By John Ramos

KENWOOD (CBS SF) — While there was video of vineyards engulfed in flames and social media reports of destroyed wineries as the flames tore through Sonoma County, on Tuesday the damage was not nearly as bad as one might have imagined.

Northern California’s Wine Country is known worldwide for its serene, pastoral beauty. But driving through it now, in some places it feels like you’re descending into Dante’s Inferno.

ALSO READ: Napa, Sonoma County Wineries Hit Hard By Raging Wildfires

A day earlier, there had been reports that the venerable old Chateau St. Jean Winery in Kenwood had been destroyed.

“I think people just, maybe see flames and they get scared and they assume,” said Michelle Lacy, the Social Media Manager, Sonoma Valley Visitor’s Bureau. “Your adrenaline is pumping and so they’re putting out false facts.”

As it turned out, Chateau St. Jean waa still standing, even though a major trade magazine reported it had burned to the ground.

In fact almost all of Sonoma Valley’s wineries have been largely untouched by the flames.

READ MORE: Complete Wildfire Coverage

“If you got evacuated and you are sitting down in Petaluma and you’re watching Facebook and someone says a certain winery burned down and your home is next to it, it’s terrifying,” said Lacy.

To be sure, some wineries in Napa Valley have been destroyed.

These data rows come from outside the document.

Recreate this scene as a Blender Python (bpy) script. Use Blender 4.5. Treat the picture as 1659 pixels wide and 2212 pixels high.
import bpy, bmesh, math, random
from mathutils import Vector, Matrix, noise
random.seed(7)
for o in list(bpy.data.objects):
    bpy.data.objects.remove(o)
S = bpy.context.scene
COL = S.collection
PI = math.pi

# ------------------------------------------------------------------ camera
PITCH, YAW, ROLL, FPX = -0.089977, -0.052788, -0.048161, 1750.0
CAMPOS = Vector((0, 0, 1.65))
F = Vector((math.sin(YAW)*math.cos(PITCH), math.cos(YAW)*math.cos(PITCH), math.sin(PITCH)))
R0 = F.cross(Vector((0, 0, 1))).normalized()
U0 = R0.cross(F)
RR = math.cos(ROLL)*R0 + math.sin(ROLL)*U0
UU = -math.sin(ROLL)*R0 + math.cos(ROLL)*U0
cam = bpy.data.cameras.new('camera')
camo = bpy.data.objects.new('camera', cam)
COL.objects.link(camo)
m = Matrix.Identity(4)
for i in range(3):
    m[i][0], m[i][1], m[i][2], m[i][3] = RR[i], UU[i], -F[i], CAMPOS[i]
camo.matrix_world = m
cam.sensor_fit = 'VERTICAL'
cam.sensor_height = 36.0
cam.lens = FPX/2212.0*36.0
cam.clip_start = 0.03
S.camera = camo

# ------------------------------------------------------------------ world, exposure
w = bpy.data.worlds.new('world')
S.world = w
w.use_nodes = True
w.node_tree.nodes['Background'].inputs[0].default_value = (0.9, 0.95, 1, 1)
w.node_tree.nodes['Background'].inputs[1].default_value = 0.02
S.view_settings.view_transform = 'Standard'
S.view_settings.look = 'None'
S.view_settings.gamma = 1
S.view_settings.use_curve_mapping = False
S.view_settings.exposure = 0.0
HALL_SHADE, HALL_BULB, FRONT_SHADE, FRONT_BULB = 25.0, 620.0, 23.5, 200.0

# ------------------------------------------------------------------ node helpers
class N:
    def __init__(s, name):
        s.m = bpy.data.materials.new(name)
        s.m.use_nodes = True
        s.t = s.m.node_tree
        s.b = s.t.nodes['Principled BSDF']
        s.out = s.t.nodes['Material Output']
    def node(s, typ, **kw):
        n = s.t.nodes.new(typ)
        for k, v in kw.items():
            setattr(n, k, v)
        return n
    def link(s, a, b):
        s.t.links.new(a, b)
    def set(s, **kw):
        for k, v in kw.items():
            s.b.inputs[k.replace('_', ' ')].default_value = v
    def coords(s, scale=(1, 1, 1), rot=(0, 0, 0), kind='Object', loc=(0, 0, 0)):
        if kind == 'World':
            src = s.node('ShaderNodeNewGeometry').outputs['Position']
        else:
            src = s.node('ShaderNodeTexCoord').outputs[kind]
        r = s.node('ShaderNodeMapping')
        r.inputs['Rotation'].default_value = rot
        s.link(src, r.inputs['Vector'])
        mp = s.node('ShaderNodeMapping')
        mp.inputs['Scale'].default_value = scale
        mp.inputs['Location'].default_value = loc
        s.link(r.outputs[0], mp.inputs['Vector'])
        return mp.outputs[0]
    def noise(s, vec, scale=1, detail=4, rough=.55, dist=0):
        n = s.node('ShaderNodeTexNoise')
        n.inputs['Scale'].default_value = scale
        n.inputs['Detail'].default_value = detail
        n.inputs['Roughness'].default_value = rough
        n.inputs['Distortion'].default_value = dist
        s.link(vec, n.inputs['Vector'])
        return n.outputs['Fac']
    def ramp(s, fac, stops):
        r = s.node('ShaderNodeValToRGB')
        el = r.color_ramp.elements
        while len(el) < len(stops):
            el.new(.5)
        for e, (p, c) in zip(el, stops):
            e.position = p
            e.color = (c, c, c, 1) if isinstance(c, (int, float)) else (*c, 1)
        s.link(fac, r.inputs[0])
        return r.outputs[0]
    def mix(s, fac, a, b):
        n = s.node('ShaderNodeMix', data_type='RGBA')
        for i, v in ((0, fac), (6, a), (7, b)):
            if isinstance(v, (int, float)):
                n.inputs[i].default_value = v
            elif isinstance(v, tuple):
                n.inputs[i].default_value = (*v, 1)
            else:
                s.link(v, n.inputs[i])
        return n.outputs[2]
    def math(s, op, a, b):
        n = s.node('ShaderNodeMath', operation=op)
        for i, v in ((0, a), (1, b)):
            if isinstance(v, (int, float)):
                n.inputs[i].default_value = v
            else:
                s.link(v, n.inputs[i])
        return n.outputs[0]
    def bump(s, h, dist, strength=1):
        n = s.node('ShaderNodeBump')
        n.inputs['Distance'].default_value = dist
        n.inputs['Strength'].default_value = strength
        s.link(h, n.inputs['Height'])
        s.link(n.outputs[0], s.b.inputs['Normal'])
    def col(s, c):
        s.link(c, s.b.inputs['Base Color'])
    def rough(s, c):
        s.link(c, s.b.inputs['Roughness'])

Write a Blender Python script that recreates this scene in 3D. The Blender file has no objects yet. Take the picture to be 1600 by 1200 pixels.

But in Kenwood and all across wine country, the looming problem is something that no one can avoid: the air.

“The smoke is so thick that the grapes that are still out there on the vine,” said Steve Schukler with Pernod Ricard Winemakers USA. “They can pick up what we call ‘smoke taint’ and that’ll get into the actual wine.”

Schukler currently can’t even get inside the Kenwood Winery because the fermenting grapes have filled the cellars with CO2 that cannot be vented off with no power to the buildings.

The lack of power also means the only food in the area is available from the Tips Roadside food truck.  Currently, that company is building a new restaurant in the neighborhood between two wineries.

“We’ll also help everybody pull that together and help each other build back up,” said Tips Roadside Restaurant general manager Bill Howell.